Alexa Demie was bullied at John Marshall High School in Los Angeles, started writing songs and poetry at 12, and was already building a creative life long before Hollywood noticed her. Raised by her mother, Rose Mendez, who came to the United States from Michoacán, Mexico, as an infant and worked as a makeup artist, Demie first made a name for herself with a line of sunglasses called Mainframe and later released the single “Girl Like Me” in 2017.
That path put her in small roles in Brigsby Bear and guest spots on Ray Donovan and The OA before Jonah Hill cast her as Estee in Mid90s. By then, public records and alumni listings had already fueled questions about whether she was several years older than some of her co-stars, a discrepancy she has never publicly addressed and one that even led Wikipedia to remove her birthdate. The uncertainty has followed her, but it has not slowed the momentum that was building around her work.

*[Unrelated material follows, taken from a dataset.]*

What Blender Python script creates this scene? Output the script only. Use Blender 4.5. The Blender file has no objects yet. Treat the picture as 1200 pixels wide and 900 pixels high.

The turn came when director Augustine Frizzell emailed Demie about an audition for a new HBO series. She had planned to step away from acting to focus on music, but after reading the script for Euphoria, she changed her mind. For the audition, she arrived with three extensive mood boards she made herself for Maddy Perez, and she worked directly with the show’s makeup artists to build the character’s look. The eyeliner became iconic, and by the end of Season 2, Maddy Perez was one of the most recognizable characters on television.
That is why Alexa Demie became globally famous. The role turned a performer with scattered credits and a music-first identity into a face millions knew, including more than ten million TikTok users drawn to the character’s style and image. Demie and Sydney Sweeney later won the MTV Movie and TV Award for Best Fight, but the bigger story was how completely Demie had seized control of the part. She did not just play Maddy Perez; she defined her.
There is a harder edge behind that ascent. Demie’s Los Angeles childhood included an apartment across from a meth lab and nearby meth addicts, and she has said she drew on an emotionally abusive relationship in high school while building Maddy Perez. That background helps explain why the performance feels so specific. It was not built from distance. It came from the same city, the same pressures and the same hard learning that shaped the person now attached to one of television’s most visible characters.
What happens next is less about whether Alexa Demie can be known and more about what she chooses to make public. For now, the mystery around her age remains, but the larger answer is already plain: the work made her famous, and she made the work unmistakable.